Andover looks very quiet in this 1965 view of the upper High Street, and probably the photograph was taken on a Sunday.

Normally, as well as people, there would be vehicles going back and forth as both High Street and Newbury Street were open to two-way traffic.

Here, just a sole Ford Anglia can be seen coming up alongside the then newly-opened Carr’s baby shop at No 84.

Carr’s original shop is on the other side of the street where the two policemen are walking, but a new addition is the name ‘Carr’s Corner’ painted high up on the building.

I suspect that this unofficial, but commonly-used term dates from the original shop’s corner where, from the 1930s, it was David Carr’s second-hand clothes shop and later, under Mark Carr, government surplus stock.

But now, Carr’s could justifiably claim both sides of the Newbury Street turning.

Curry’s cycle shop had only recently vacated the larger premises to join their other Andover branch at the more favourable location near the bottom of the High Street, where the firm gradually progressed to wholly electrical goods.

Heath’s, a ladies’ fashion shop, can be seen near the top of the street, next to Harvey’s with the striped sun canopies fully extended, suggesting that they were open.

As a newsagent, that would have been permitted, but most other shops in those days would be closed.

The Sunday trading laws continued to be a bone of contention right up until 1994 when the old laws with their anomalies of what could be bought on a Sunday and what could not, were finally repealed, against the long-held views of the Church of England who wanted its Sunday congregations and the trades unions who feared exploitation of workers.

Next to Harvey’s, we can see Wiltshire and Rimmer, another recent arrival in 1965.

During the 1950s the shop had been the premises of A E McGill and then briefly Nesta Electricals Ltd.

All of these were radio and television stockists and, as so often happened, the same premises were used for a similar type of business, despite changing hands several times.

Wiltshire and Rimmer were gone by the early 70s and replaced by British Relay, television rentals.

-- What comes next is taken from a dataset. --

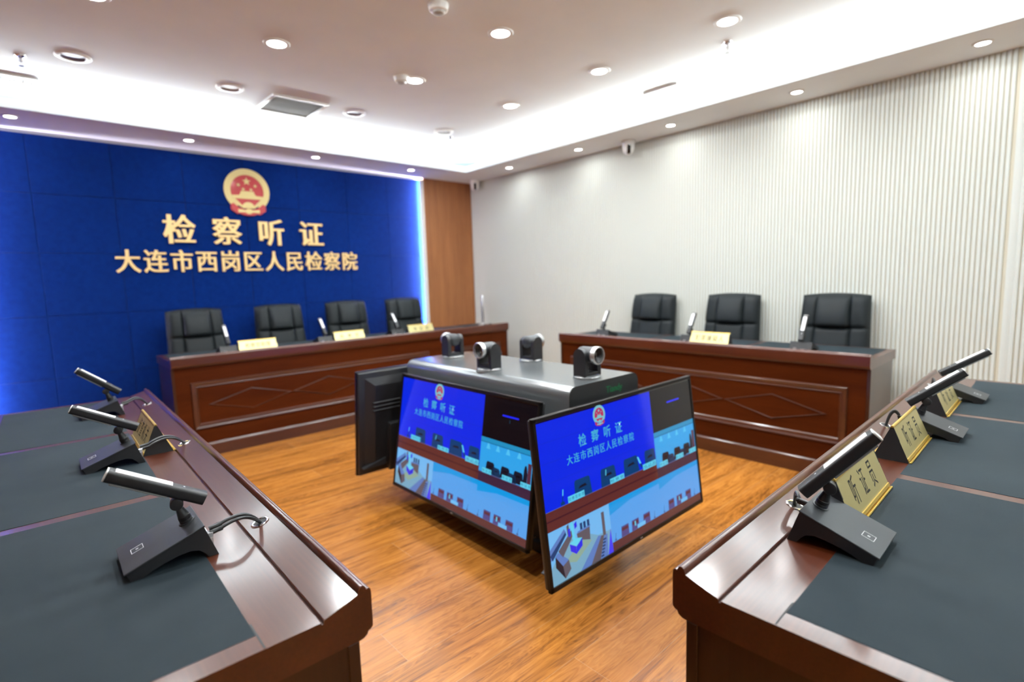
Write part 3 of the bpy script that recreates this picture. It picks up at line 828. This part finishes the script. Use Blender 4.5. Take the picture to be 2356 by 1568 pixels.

But that sort of continuing, commercial stability seems to have all but broken down today and an interesting debate could be had about the increasing dominance of the internet and the changing nature of British high streets, though perhaps the threads of change go back further than that.

To the left of the picture it is just possible to see Willis and Son, the most recent premises to be built in the upper High Street.

The two very old shops that stood there before were demolished in 1953 and the new building that replaced them was very much in the modern style, with a tiled triangular forecourt and a pair of angled front windows, each converging towards a pair of double entrance doors, set well back from the street.

The shop was run by Reginald Major, and he felt particularly aggrieved when town development plans were made public in 1961 and realised that his shop, then just eight years old, was to be bulldozed in order to make one of two pedestrian entrances to the new shopping precinct.

Local historians may have felt that was the best shop to choose but in the end of course most of that side of the street was lost.